Electronic Structures And Transport Properties Of Graphene Nanoribbons:A Recursive Green’s Function Study

Due to the novel physical properties, such as, abnormal quantum Hall effects, Klein tunneling and minimum conductivity, graphene nanoribbons have attract many scienctists’eyeballs. It is a strong candidate for the future photoelectric devices. Therefore, investigation on grapheme nanoribbons has high theoretic value and actual application signification. Because of the difficulty of preparing the perfect sample, the graphene layer with various defects becomes hot research topic around the world. In this thesis, based on the tight-binding method and the technique of recursive Green’s function, we study the electronic structures and transport properties of graphene nanoribbons with edge and body defects. The results are displayed as follows:1.The conductance of the metallic graphene nanoribbons will be greatly modified at the cases of the existence of edge defects.

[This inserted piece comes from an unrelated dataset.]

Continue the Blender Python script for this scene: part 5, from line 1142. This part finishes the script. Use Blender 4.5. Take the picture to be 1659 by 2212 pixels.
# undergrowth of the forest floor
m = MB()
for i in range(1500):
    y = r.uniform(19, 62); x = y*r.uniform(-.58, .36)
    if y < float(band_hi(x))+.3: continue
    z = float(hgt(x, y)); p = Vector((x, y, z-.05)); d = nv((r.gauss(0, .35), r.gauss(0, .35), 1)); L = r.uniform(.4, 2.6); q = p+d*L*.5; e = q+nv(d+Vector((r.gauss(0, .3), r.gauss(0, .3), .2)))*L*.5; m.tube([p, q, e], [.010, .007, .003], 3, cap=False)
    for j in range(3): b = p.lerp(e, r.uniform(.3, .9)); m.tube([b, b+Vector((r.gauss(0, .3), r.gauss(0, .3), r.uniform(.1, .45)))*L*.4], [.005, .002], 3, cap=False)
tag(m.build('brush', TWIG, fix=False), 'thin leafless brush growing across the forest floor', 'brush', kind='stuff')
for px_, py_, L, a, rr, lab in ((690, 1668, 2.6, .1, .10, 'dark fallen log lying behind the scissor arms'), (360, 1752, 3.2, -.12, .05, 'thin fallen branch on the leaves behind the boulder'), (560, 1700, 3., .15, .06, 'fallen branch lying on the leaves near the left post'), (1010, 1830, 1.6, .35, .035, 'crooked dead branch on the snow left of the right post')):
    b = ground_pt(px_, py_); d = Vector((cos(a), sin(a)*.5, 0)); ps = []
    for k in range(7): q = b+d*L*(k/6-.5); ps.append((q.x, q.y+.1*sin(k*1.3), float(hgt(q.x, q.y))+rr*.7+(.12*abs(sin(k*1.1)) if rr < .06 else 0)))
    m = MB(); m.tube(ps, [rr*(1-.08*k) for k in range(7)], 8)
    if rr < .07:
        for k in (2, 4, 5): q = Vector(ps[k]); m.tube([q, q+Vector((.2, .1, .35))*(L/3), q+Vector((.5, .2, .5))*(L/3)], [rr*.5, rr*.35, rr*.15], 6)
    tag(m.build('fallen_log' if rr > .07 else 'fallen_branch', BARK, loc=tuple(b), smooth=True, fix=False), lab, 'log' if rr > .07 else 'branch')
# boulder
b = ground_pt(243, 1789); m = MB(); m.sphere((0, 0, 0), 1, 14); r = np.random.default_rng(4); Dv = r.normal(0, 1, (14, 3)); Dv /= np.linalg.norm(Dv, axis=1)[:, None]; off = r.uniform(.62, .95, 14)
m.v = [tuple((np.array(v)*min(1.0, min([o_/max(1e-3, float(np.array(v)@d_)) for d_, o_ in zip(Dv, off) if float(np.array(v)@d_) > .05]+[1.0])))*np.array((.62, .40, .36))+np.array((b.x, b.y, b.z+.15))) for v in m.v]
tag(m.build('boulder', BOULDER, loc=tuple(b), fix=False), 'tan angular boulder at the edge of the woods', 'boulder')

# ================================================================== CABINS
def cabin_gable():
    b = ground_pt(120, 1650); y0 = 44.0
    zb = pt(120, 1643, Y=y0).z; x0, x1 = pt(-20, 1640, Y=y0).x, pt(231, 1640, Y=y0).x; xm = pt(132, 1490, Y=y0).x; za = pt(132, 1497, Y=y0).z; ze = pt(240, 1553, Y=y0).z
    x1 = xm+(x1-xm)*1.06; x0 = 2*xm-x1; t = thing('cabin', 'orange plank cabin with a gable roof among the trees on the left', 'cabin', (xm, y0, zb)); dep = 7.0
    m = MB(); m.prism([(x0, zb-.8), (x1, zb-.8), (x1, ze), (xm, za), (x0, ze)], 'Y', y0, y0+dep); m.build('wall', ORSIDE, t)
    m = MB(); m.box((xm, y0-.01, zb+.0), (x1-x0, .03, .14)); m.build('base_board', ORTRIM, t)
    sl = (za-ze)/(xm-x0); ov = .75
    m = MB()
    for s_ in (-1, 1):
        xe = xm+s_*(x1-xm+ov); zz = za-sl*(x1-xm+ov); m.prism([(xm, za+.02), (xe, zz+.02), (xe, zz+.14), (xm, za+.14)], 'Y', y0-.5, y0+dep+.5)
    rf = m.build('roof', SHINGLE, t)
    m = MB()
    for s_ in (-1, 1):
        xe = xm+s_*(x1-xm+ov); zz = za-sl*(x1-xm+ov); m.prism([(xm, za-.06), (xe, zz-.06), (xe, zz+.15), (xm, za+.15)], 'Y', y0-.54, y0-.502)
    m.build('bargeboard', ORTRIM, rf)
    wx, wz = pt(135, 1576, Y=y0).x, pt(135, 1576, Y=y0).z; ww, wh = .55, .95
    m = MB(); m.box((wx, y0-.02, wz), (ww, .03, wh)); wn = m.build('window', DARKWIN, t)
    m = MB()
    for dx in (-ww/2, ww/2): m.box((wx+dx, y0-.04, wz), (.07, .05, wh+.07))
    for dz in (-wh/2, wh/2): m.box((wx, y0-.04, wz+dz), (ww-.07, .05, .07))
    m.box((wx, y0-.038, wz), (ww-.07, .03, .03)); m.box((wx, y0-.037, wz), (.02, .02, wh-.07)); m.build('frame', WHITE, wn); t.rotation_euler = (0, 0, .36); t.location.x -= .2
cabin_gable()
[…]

With the concentration of edge defects increases, the conductance suppression is more significant and a conductance gap will be developed which can be explained by the localization of electronic states.2.The electronic structures and transport properties of graphene nanoribbons are investigated. The results show that conductance curves are sensitively dependent on the body vacancies. The quantum conductance steps are smoothed out when a body vacancy appears in the system. Interestingly, we find that there exist resonant transmission peaks on the conductance curves at the low energy when two body vacancies appear in the system. Especially, the distance between two vacancies determines the number of resonant transmission peaks. One more resonant transmission peak will appear as the distance increases for three supercells. These results will provide guidance on experimental design.